+++ STORED DATA +++
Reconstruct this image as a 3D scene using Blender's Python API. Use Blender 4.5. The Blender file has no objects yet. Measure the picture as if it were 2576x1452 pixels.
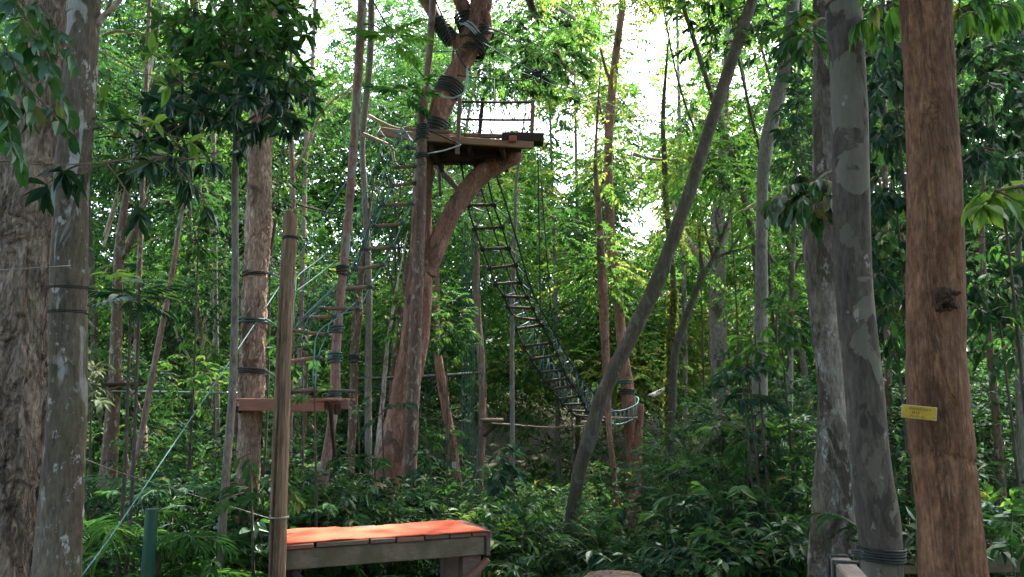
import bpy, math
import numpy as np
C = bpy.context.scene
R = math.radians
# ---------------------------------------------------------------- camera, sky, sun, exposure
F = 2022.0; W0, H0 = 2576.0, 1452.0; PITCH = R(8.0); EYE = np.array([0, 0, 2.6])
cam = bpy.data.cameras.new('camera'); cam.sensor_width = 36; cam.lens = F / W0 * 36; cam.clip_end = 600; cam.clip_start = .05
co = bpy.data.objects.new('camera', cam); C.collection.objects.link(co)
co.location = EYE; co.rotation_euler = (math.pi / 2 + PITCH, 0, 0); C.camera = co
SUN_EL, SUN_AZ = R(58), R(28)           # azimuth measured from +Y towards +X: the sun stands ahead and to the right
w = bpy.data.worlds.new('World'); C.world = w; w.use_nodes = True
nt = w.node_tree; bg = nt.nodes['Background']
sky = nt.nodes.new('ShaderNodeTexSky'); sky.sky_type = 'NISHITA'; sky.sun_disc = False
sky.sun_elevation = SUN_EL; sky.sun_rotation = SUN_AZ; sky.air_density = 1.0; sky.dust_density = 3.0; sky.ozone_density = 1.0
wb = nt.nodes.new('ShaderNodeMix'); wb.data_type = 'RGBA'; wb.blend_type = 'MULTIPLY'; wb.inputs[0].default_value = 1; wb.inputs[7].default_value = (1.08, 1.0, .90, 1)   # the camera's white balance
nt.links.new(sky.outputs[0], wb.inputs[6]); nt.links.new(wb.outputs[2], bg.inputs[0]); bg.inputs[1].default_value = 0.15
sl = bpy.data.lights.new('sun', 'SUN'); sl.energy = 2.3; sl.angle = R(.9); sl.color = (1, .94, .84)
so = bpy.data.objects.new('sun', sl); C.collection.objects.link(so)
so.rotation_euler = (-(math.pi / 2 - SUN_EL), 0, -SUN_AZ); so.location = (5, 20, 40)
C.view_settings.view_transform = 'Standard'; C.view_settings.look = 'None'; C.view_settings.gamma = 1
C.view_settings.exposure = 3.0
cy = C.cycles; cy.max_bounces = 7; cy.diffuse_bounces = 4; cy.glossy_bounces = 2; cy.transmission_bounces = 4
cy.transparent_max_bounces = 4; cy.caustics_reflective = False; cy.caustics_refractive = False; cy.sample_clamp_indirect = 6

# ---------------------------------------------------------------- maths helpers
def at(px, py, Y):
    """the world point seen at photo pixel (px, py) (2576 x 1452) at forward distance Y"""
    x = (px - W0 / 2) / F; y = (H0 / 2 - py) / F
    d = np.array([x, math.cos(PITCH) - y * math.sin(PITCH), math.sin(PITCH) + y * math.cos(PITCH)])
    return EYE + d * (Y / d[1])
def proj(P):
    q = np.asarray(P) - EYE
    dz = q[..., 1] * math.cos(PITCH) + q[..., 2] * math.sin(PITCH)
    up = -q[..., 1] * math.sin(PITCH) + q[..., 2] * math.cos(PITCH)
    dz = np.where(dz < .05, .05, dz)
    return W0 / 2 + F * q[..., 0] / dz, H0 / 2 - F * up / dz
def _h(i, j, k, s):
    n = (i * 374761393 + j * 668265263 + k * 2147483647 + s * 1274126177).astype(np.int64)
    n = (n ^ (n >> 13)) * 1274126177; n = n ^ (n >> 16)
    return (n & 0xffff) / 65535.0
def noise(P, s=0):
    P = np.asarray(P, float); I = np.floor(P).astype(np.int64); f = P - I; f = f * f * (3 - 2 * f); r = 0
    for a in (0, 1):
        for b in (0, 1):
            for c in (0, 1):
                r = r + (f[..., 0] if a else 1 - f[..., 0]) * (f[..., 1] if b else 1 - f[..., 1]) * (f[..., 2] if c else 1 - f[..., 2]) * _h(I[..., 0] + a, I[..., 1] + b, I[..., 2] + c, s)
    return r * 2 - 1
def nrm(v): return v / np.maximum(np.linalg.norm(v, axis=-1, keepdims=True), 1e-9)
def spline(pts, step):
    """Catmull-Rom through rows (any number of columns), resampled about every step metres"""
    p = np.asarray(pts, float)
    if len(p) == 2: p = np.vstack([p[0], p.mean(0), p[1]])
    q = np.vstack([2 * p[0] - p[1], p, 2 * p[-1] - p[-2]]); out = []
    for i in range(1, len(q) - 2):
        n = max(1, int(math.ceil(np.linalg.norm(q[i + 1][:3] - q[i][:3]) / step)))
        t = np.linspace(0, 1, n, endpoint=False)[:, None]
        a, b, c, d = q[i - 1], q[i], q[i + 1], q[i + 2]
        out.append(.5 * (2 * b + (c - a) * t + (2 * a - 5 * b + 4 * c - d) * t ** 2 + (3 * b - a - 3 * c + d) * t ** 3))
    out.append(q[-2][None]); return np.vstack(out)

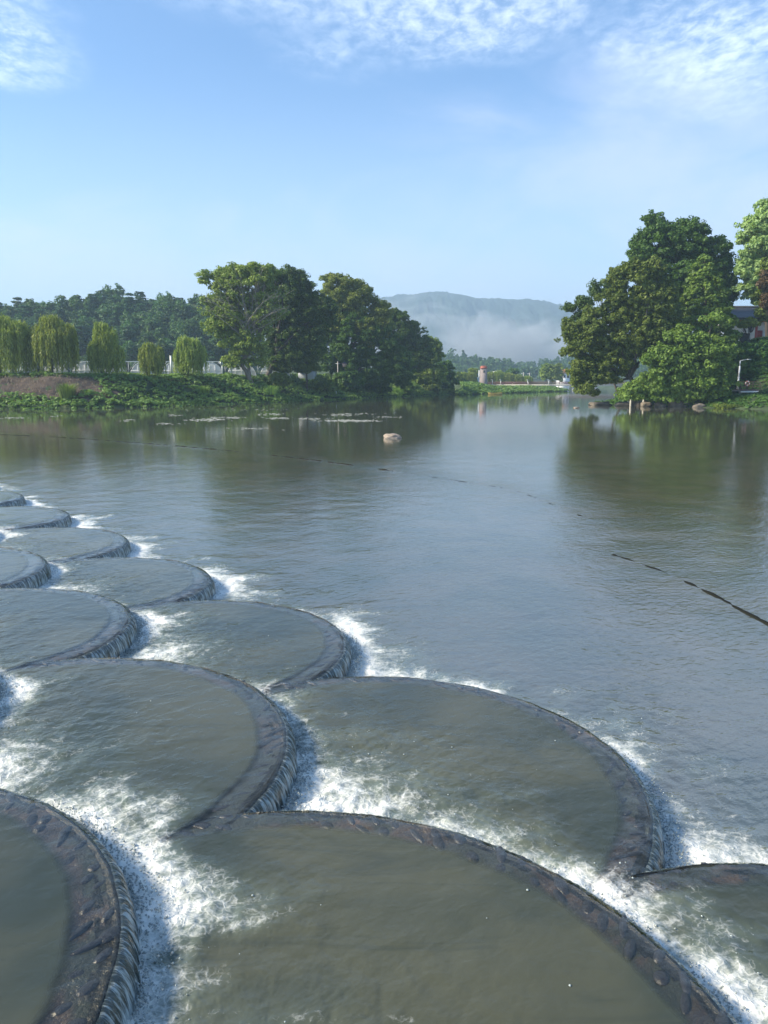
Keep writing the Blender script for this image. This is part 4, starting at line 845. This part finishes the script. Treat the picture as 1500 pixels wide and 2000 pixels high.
+++
Nothing in the entries should change as you copy them, except that the pictures are left out.

§ RESULT OF THE EXERCISE
Reconstruct this image as a 3D scene using Blender's Python API. Use Blender 4.5. The Blender file has no objects yet. Measure the picture as if it were 2576x1452 pixels.
import bpy, math
import numpy as np
C = bpy.context.scene
R = math.radians
# ---------------------------------------------------------------- camera, sky, sun, exposure
F = 2022.0; W0, H0 = 2576.0, 1452.0; PITCH = R(8.0); EYE = np.array([0, 0, 2.6])
cam = bpy.data.cameras.new('camera'); cam.sensor_width = 36; cam.lens = F / W0 * 36; cam.clip_end = 600; cam.clip_start = .05
co = bpy.data.objects.new('camera', cam); C.collection.objects.link(co)
co.location = EYE; co.rotation_euler = (math.pi / 2 + PITCH, 0, 0); C.camera = co
SUN_EL, SUN_AZ = R(58), R(28)           # azimuth measured from +Y towards +X: the sun stands ahead and to the right
w = bpy.data.worlds.new('World'); C.world = w; w.use_nodes = True
nt = w.node_tree; bg = nt.nodes['Background']
sky = nt.nodes.new('ShaderNodeTexSky'); sky.sky_type = 'NISHITA'; sky.sun_disc = False
sky.sun_elevation = SUN_EL; sky.sun_rotation = SUN_AZ; sky.air_density = 1.0; sky.dust_density = 3.0; sky.ozone_density = 1.0
wb = nt.nodes.new('ShaderNodeMix'); wb.data_type = 'RGBA'; wb.blend_type = 'MULTIPLY'; wb.inputs[0].default_value = 1; wb.inputs[7].default_value = (1.08, 1.0, .90, 1)   # the camera's white balance
nt.links.new(sky.outputs[0], wb.inputs[6]); nt.links.new(wb.outputs[2], bg.inputs[0]); bg.inputs[1].default_value = 0.15
sl = bpy.data.lights.new('sun', 'SUN'); sl.energy = 2.3; sl.angle = R(.9); sl.color = (1, .94, .84)
so = bpy.data.objects.new('sun', sl); C.collection.objects.link(so)
so.rotation_euler = (-(math.pi / 2 - SUN_EL), 0, -SUN_AZ); so.location = (5, 20, 40)
C.view_settings.view_transform = 'Standard'; C.view_settings.look = 'None'; C.view_settings.gamma = 1
C.view_settings.exposure = 3.0
cy = C.cycles; cy.max_bounces = 7; cy.diffuse_bounces = 4; cy.glossy_bounces = 2; cy.transmission_bounces = 4
cy.transparent_max_bounces = 4; cy.caustics_reflective = False; cy.caustics_refractive = False; cy.sample_clamp_indirect = 6

# ---------------------------------------------------------------- maths helpers
def at(px, py, Y):
    """the world point seen at photo pixel (px, py) (2576 x 1452) at forward distance Y"""
    x = (px - W0 / 2) / F; y = (H0 / 2 - py) / F
    d = np.array([x, math.cos(PITCH) - y * math.sin(PITCH), math.sin(PITCH) + y * math.cos(PITCH)])
    return EYE + d * (Y / d[1])
def proj(P):
    q = np.asarray(P) - EYE
    dz = q[..., 1] * math.cos(PITCH) + q[..., 2] * math.sin(PITCH)
    up = -q[..., 1] * math.sin(PITCH) + q[..., 2] * math.cos(PITCH)
    dz = np.where(dz < .05, .05, dz)
    return W0 / 2 + F * q[..., 0] / dz, H0 / 2 - F * up / dz
def _h(i, j, k, s):
    n = (i * 374761393 + j * 668265263 + k * 2147483647 + s * 1274126177).astype(np.int64)
    n = (n ^ (n >> 13)) * 1274126177; n = n ^ (n >> 16)
    return (n & 0xffff) / 65535.0
def noise(P, s=0):
    P = np.asarray(P, float); I = np.floor(P).astype(np.int64); f = P - I; f = f * f * (3 - 2 * f); r = 0
    for a in (0, 1):
        for b in (0, 1):
            for c in (0, 1):
                r = r + (f[..., 0] if a else 1 - f[..., 0]) * (f[..., 1] if b else 1 - f[..., 1]) * (f[..., 2] if c else 1 - f[..., 2]) * _h(I[..., 0] + a, I[..., 1] + b, I[..., 2] + c, s)
    return r * 2 - 1
def nrm(v): return v / np.maximum(np.linalg.norm(v, axis=-1, keepdims=True), 1e-9)
def spline(pts, step):
    """Catmull-Rom through rows (any number of columns), resampled about every step metres"""
    p = np.asarray(pts, float)
    if len(p) == 2: p = np.vstack([p[0], p.mean(0), p[1]])
    q = np.vstack([2 * p[0] - p[1], p, 2 * p[-1] - p[-2]]); out = []
    for i in range(1, len(q) - 2):
        n = max(1, int(math.ceil(np.linalg.norm(q[i + 1][:3] - q[i][:3]) / step)))
        t = np.linspace(0, 1, n, endpoint=False)[:, None]
        a, b, c, d = q[i - 1], q[i], q[i + 1], q[i + 2]
        out.append(.5 * (2 * b + (c - a) * t + (2 * a - 5 * b + 4 * c - d) * t ** 2 + (3 * b - a - 3 * c + d) * t ** 3))
    out.append(q[-2][None]); return np.vstack(out)

Keep writing the Blender script for this image. This is part 4, starting at line 845. This part finishes the script. Treat the picture as 1500 pixels wide and 2000 pixels high.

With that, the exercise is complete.